▸ **Data section**
┌────────

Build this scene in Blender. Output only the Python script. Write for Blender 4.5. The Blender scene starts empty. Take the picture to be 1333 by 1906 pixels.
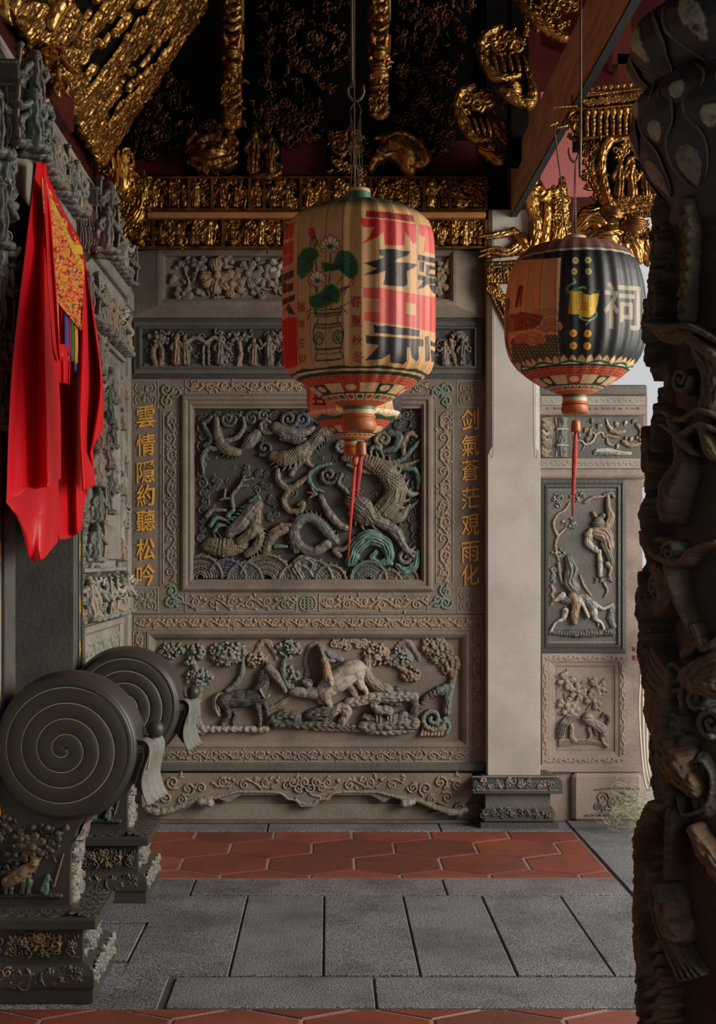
import bpy, math, random
import numpy as np
from mathutils import Vector

S = bpy.context.scene
COL = S.collection
PI = math.pi
# ---------------------------------------------------------------- camera (level, eye height 1.5 m, looking along +Y)
F, CX, CY, EYE = 2500.0, 612.0, 1040.0, 1.5
cd = bpy.data.cameras.new('camera')
cam = bpy.data.objects.new('camera', cd); COL.objects.link(cam)
cam.location = (0, 0, EYE); cam.rotation_euler = (PI/2, 0, 0)
cd.sensor_fit = 'HORIZONTAL'; cd.sensor_width = 36.0; cd.lens = 36.0*F/1333.0
cd.shift_x = (666.5-CX)/1333.0; cd.shift_y = (CY-953.0)/1333.0
cd.clip_start = 0.05; cd.clip_end = 200
S.camera = cam
# ---------------------------------------------------------------- light: overcast sky + soft sun from the open courtyard side (+X)
w = bpy.data.worlds.new('world'); S.world = w; w.use_nodes = True
bg = w.node_tree.nodes['Background']
bg.inputs[0].default_value = (0.96, 0.95, 0.98, 1); bg.inputs[1].default_value = 0.72
def sun(name, rot, energy, angle, color):
    l = bpy.data.lights.new(name, 'SUN'); l.energy = energy; l.angle = angle; l.color = color
    o = bpy.data.objects.new(name, l); COL.objects.link(o); o.rotation_euler = rot
    return o
sd = Vector((-1.0, 0.42, -0.50)).normalized()
so = sun('sun', (0, 0, 0), 1.5, math.radians(25), (1.0, 0.93, 0.82))
so.rotation_euler = sd.to_track_quat('-Z', 'Y').to_euler()
def area(name, loc, target, size, energy, color):
    l = bpy.data.lights.new(name, 'AREA'); l.shape = 'RECTANGLE'; l.size, l.size_y = size; l.energy = energy; l.color = color
    o = bpy.data.objects.new(name, l); COL.objects.link(o); o.location = loc
    o.rotation_euler = (Vector(target)-Vector(loc)).to_track_quat('-Z', 'Y').to_euler()
    return o
area('courtyard_daylight', (4.7, 4.0, 2.7), (-0.6, 6.4, 1.6), (2.6, 3.0), 330, (1.0, 0.92, 0.80))
S.view_settings.view_transform = 'Standard'; S.view_settings.look = 'None'
S.view_settings.gamma = 1; S.view_settings.use_curve_mapping = False
S.view_settings.exposure = -0.22
S.render.film_transparent = False
try:
    S.cycles.max_bounces = 6; S.cycles.use_denoising = True
except Exception: pass

# ---------------------------------------------------------------- helpers
def lin(r, g, b):
    f = lambda c: (c/12.92 if c <= 0.04045 else ((c+0.055)/1.055)**2.4)
    return (f(r/255.0), f(g/255.0), f(b/255.0))
def PX(u, v, d): return Vector(((u-CX)*d/F, d, EYE-(v-CY)*d/F))
WL = {}
def thing(name, label, cat, loc, group=None, kind='thing'):
    o = bpy.data.objects.new(name, None); COL.objects.link(o)
    o.empty_display_size = 0.05; o.location = loc; WL[o.name] = Vector(loc)
    tag(o, label, cat, group, kind); return o
def tag(o, label, cat, group=None, kind='thing'):
    o['label'] = label; o['category'] = cat; o['kind'] = kind
    if group: o['group'] = group
    return o
def put(name, me, mat, parent=None, label=None, origin=None):
    """links mesh `me` (world coordinates) under parent; the origin is moved to the parent's"""
    o = bpy.data.objects.new(name, me); COL.objects.link(o)
    if mat is not None: me.materials.append(mat)
    if 'Col' not in me.color_attributes:
        a_ = me.color_attributes.new('Col', 'FLOAT_COLOR', 'POINT'); a_.data.foreach_set('color', np.zeros(len(me.vertices)*4, np.float32))
    if parent is not None:
        wl = WL[parent.name]; o.parent = parent
        me.transform(__import__('mathutils').Matrix.Translation(-wl)); WL[o.name] = wl
    else:
        if origin is not None:
            origin = Vector(origin); me.transform(__import__('mathutils').Matrix.Translation(-origin)); o.location = origin
        WL[o.name] = Vector(o.location)
    if label: o['label'] = label
    return o
def structure(name, me, mat):
    o = put(name, me, mat); o['kind'] = 'structure'; return o
def copy_tree(o, parent=None):
    c = o.copy(); COL.objects.link(c); WL[c.name] = WL[o.name]
    if parent is not None: c.parent = parent
    for ch in list(o.children): copy_tree(ch, c)
    return c
def npmesh(name, V, Q, smooth=True, col=None):
    V = np.ascontiguousarray(V, dtype=np.float32); Q = np.ascontiguousarray(Q, dtype=np.int32)
    me = bpy.data.meshes.new(name); n, k = Q.shape
    me.vertices.add(len(V)); me.vertices.foreach_set('co', V.ravel())
    me.loops.add(n*k); me.loops.foreach_set('vertex_index', Q.ravel())
    me.polygons.add(n); me.polygons.foreach_set('loop_start', np.arange(n, dtype=np.int32)*k)
    me.polygons.foreach_set('use_smooth', np.full(n, smooth))
    me.update(calc_edges=True); me.validate()
    if col is not None:
        a = me.color_attributes.new('Col', 'FLOAT_COLOR', 'POINT')
        a.data.foreach_set('color', np.ascontiguousarray(col, dtype=np.float32).ravel())
    return me
def gridmesh(name, X, Y, Z, col=None, mask=None, wrap=False, smooth=True):
    r, c = X.shape
    idx = np.arange(r*c).reshape(r, c)
    if wrap: idx = np.concatenate([idx, idx[:, :1]], axis=1)
    Q = np.stack([idx[:-1, :-1], idx[1:, :-1], idx[1:, 1:], idx[:-1, 1:]], -1)
    if mask is not None: Q = Q[mask]
    Q = Q.reshape(-1, 4)
    V = np.stack([X, Y, Z], -1).reshape(-1, 3)
    C = None if col is None else col.reshape(-1, 4)
    if mask is not None:
        used = np.zeros(len(V), bool); used[Q.ravel()] = True
        m = np.cumsum(used)-1; Q = m[Q]; V = V[used]
        if C is not None: C = C[used]
    return npmesh(name, V, Q, smooth, C)

class MB:
    """collects simple solids into one mesh"""
    def __init__(s): s.v = []; s.f = []; s.sm = []
    def add(s, vs, fs, sm=False):
        b = len(s.v); s.v += [tuple(p) for p in vs]
        s.f += [tuple(b+i for i in f) for f in fs]; s.sm += [sm]*len(fs); return s
    def box(s, x0, x1, y0, y1, z0, z1, c=0.0):
        if c <= 0:
            vs = [(x, y, z) for z in (z0, z1) for y in (y0, y1) for x in (x0, x1)]
            return s.add(vs, [(0, 2, 3, 1), (4, 5, 7, 6), (0, 1, 5, 4), (2, 6, 7, 3), (0, 4, 6, 2), (1, 3, 7, 5)])
        rings = []
        for z, k in ((z0, c), (z0+c, 0), (z1-c, 0), (z1, c)):
            a0, a1, b0, b1 = x0+k, x1-k, y0+k, y1-k
            e = c if k == 0 else c*0.5
            rings.append([(a0+e, b0, z), (a1-e, b0, z), (a1, b0+e, z), (a1, b1-e, z), (a1-e, b1, z), (a0+e, b1, z), (a0, b1-e, z), (a0, b0+e, z)])
        return s.loft(rings)
    def bpx(s, u0, v0, u1, v1, d0, d1, c=0.0):
        a, b = PX(u0, v1, d0), PX(u1, v0, d0)
        return s.box(a.x, b.x, d0, d1, a.z, b.z, c)
    def loft(s, rings, cap=True, sm=False, closed=True):
        n = len(rings[0]); vs = [p for r in rings for p in r]; fs = []
        for i in range(len(rings)-1):
            for j in range(n if closed else n-1):
                a, b = i*n+j, i*n+(j+1) % n
                fs.append((a, b, b+n, a+n))
        s.add(vs, fs, sm)
        if cap and closed:
            b = len(s.v)-len(vs)
            s.f += [tuple(b+i for i in range(n-1, -1, -1)), tuple(b+len(vs)-n+i for i in range(n))]; s.sm += [False, False]
        return s
    def tube(s, pts, r, n=8, sub=4, cap=True):
        pts = [Vector(p) for p in pts]
        rs = list(r) if hasattr(r, '__len__') else [r]*len(pts)
        if len(pts) > 2 and sub > 1: pts, rs = crv(pts, rs, sub)
        rings = []; nrm = None
        for i, p in enumerate(pts):
            t = (pts[min(i+1, len(pts)-1)]-pts[max(i-1, 0)])
            if t.length < 1e-9: t = Vector((0, 0, 1))
            t.normalize()
            if nrm is None: nrm = t.orthogonal().normalized()
            nrm = (nrm-t*nrm.dot(t))
            if nrm.length < 1e-6: nrm = t.orthogonal()
            nrm.normalize(); bn = t.cross(nrm)
            rings.append([p+(nrm*math.cos(2*PI*k/n)+bn*math.sin(2*PI*k/n))*rs[i] for k in range(n)])
        return s.loft(rings, cap, True)
    def lathe(s, prof, cx, cy, n=48, cap=True, sm=True):
        return s.loft([[(cx+r*math.cos(2*PI*k/n), cy+r*math.sin(2*PI*k/n), z) for k in range(n)] for r, z in prof], cap, sm)
    def ball(s, c, r, n=14, sc=(1, 1, 1)):
        m = n//2
        return s.loft([[(c[0]+sc[0]*r*math.sin(PI*i/m)*math.cos(2*PI*k/n), c[1]+sc[1]*r*math.sin(PI*i/m)*math.sin(2*PI*k/n), c[2]-sc[2]*r*math.cos(PI*i/m)) for k in range(n)]
                       for i in [0.06]+list(range(1, m))+[m-0.06]], True, True)
    def prism(s, poly, fn, h0, h1):
        """polygon in 2-D, fn(a,b,h)->point"""
        n = len(poly)
        return s.loft([[fn(a, b, h0) for a, b in poly], [fn(a, b, h1) for a, b in poly]])
    def mesh(s, name):
        me = bpy.data.meshes.new(name); me.from_pydata(s.v, [], s.f)
        me.polygons.foreach_set('use_smooth', s.sm); me.update(); me.validate()
        return me
    def put(s, name, mat, parent=None, label=None, bev=0.0, origin=None):
        o = put(name, s.mesh(name), mat, parent, label, origin)
        if bev > 0:
            m = o.modifiers.new('bevel', 'BEVEL'); m.width = bev; m.segments = 2; m.limit_method = 'ANGLE'; m.angle_limit = math.radians(50)
        return o
    def structure(s, name, mat): return structure(name, s.mesh(name), mat)

def crv(pts, rs, n):
    """Catmull-Rom through pts (Vectors) with radii"""
    P = [pts[0]*2-pts[1]]+list(pts)+[pts[-1]*2-pts[-2]]
    out, ro = [], []
    for i in range(1, len(P)-2):
        a, b, c, d = P[i-1], P[i], P[i+1], P[i+2]
        for k in range(n):
            t = k/n
            out.append(0.5*((b*2)+(c-a)*t+(a*2-b*5+c*4-d)*t*t+(b*3-a-c*3+d)*t**3))
            ro.append(rs[i-1]*(1-t)+rs[i]*t)
    out.append(pts[-1]); ro.append(rs[-1]); return out, ro

def mitre(name, x0, x1, z0, z1, prof, fn, mat, parent, label=None):
    """rectangular frame swept with profile [(inset, height)], fn(a,b,h)->point"""
    n = len(prof); V = []; Fc = []
    for i, h in prof:
        V += [fn(x0+i, z0+i, h), fn(x1-i, z0+i, h), fn(x1-i, z1-i, h), fn(x0+i, z1-i, h)]
    for k in range(n-1):
        for j in range(4):
            Fc.append((k*4+j, k*4+(j+1) % 4, k*4+4+(j+1) % 4, k*4+4+j))
    m = MB(); m.add(V, Fc)
    return m.put(name, mat, parent, label)
def mitre_px(name, u0, v0, u1, v1, prof, d, mat, parent, label=None):
    k = d/F
    return mitre(name, u0, u1, v0, v1, prof, lambda a, b, h: PX(a, b, d)+Vector((0, -h*k, 0)), mat, parent, label)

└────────

▸ **Description of the task**
Only the lines from the top of the data through the line with "from mathutils import Vector" should be quoted, exactly and with both ends kept; skip the pictures.

▸ **Finished answer**
Build this scene in Blender. Output only the Python script. Write for Blender 4.5. The Blender scene starts empty. Take the picture to be 1333 by 1906 pixels.
import bpy, math, random
import numpy as np
from mathutils import Vector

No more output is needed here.